COURTESY BY: https://www.hindustantimes.com/
In a huge move, the central government on Monday decided to ban 59 mobile applications linked to China on grounds of national security. A formal order, asking phone companies to block the applications, was issued after weeks of discussions that started much before the Ladakh border standoff with China. But government officials told Hindustan Times that the deliberations were fast-tracked after June 15 violent scrap between soldiers at Galwan valley in eastern Ladakh.
Union Home Minister Amit Shah, who had extended his complete support to the move to block the China-linked applications, signed off on Home Secretary Ajay Bhalla’s recommendation on Saturday. Since the government had decided against just issuing an advisory cautioning people about the risks associated with these applications, the formal orders were issued by the IT ministry.
A statement by the information technology ministry said a decision had been taken to block 59 applications “since in view of the information available, they are engaged in activities prejudicial to sovereignty and integrity of India, defence of India, security of state and public order”.
The applications include popular short-video app TikTok, and other utility and content apps such as UC browser, Xender, SHAREit and Clean-master.
Hindustan Times was the first to report about the government move on June 17.
Explaining the decision, the IT ministry pointed to the raging concerns on aspects relating to data security and safeguarding the privacy of 130 crore Indians.

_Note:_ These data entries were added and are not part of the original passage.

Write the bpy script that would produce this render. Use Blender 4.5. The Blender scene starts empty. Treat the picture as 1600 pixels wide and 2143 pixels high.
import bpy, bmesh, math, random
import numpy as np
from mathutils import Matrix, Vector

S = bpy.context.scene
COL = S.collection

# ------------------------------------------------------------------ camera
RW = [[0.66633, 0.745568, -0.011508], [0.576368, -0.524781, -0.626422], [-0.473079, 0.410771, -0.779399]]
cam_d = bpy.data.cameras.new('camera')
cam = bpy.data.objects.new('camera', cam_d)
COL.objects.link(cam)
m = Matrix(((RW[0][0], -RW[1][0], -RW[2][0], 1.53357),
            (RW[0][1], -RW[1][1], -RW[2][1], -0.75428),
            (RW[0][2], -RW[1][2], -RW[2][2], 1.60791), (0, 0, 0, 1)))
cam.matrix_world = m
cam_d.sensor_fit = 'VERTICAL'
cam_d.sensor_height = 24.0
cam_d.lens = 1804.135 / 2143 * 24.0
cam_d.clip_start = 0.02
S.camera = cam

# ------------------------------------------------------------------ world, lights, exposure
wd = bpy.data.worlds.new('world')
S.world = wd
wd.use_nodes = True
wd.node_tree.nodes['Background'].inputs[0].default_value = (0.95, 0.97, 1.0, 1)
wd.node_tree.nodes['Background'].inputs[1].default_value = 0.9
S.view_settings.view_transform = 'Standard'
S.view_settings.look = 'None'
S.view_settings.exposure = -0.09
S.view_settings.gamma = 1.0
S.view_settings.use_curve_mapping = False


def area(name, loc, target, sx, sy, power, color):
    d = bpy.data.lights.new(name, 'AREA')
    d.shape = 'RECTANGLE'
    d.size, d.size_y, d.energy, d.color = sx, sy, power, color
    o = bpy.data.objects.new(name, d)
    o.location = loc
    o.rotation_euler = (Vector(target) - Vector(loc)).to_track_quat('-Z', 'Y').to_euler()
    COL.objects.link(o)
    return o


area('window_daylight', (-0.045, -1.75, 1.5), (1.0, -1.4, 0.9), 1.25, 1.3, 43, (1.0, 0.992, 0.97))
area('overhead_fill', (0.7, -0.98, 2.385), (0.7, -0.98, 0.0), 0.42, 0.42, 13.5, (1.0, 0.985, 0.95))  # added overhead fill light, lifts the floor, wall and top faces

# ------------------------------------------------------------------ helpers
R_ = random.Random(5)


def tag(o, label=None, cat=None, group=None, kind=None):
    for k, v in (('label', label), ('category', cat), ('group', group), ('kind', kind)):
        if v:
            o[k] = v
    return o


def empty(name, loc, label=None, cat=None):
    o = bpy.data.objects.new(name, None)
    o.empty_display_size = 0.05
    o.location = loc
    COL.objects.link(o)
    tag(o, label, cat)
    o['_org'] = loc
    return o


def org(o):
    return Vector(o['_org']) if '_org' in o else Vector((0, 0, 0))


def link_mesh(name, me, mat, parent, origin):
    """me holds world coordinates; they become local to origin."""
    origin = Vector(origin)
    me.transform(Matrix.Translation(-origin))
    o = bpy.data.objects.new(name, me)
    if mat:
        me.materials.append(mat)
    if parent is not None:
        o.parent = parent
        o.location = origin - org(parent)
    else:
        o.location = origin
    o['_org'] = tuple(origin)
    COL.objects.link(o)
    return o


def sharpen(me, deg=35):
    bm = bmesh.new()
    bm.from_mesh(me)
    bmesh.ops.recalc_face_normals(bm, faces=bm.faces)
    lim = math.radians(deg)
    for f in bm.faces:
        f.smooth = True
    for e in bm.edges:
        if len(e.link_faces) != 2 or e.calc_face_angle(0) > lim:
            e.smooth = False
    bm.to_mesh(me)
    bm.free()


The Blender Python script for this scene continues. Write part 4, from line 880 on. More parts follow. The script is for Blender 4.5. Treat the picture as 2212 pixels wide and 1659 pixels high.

It has been noted recently that such concerns also pose a threat to sovereignty and security of our country. The Ministry of Information Technology has received many complaints from various sources including several reports about misuse of some mobile apps available on Android and iOS platforms for stealing and surreptitiously transmitting users’ data in an unauthorized manner to servers which have locations outside India.
“The compilation of these data, its mining and profiling by elements hostile to national security and defence of India, which ultimately impinges upon the sovereignty and integrity of India, is a matter of very deep and immediate concern which requires emergency measures,” said the IT ministry statement.
Indian intelligence agencies had been pushing for restrictions on the mobile applications on grounds that the apps were designed to extract data and park them outside the country where they could be used to intrude into the privacy of citizens.
Chinese companies have long been suspected of building backdoors in their hardware and software, one reason why many governments across the world have been uneasy at the prospect of deploying Chinese-made 5G networking equipment.
Robert O’Brien, the National Security Adviser in the Trump administration, had recently detailed how China-linked companies acted as an arm of Beijing’s communist party and tried to “control thoughts” to serve the party’s interests.
The communist party is “collecting your most intimate data — your words, your actions, your purchases, your whereabouts, your health records, your social media posts, your texts, and mapping your network of friends, family, and acquaintances”, he said. This information could be used to influence, to coerce and to even blackmail individuals to say and do things that serve the party’s interests, O’Brien said in a recent lecture on China.
O’Brien had also spoken about another facet. Where these companies remove information that doesn’t favour China. Like TikTok, he said, accounts criticising the communist party’s policies are routinely removed or deleted.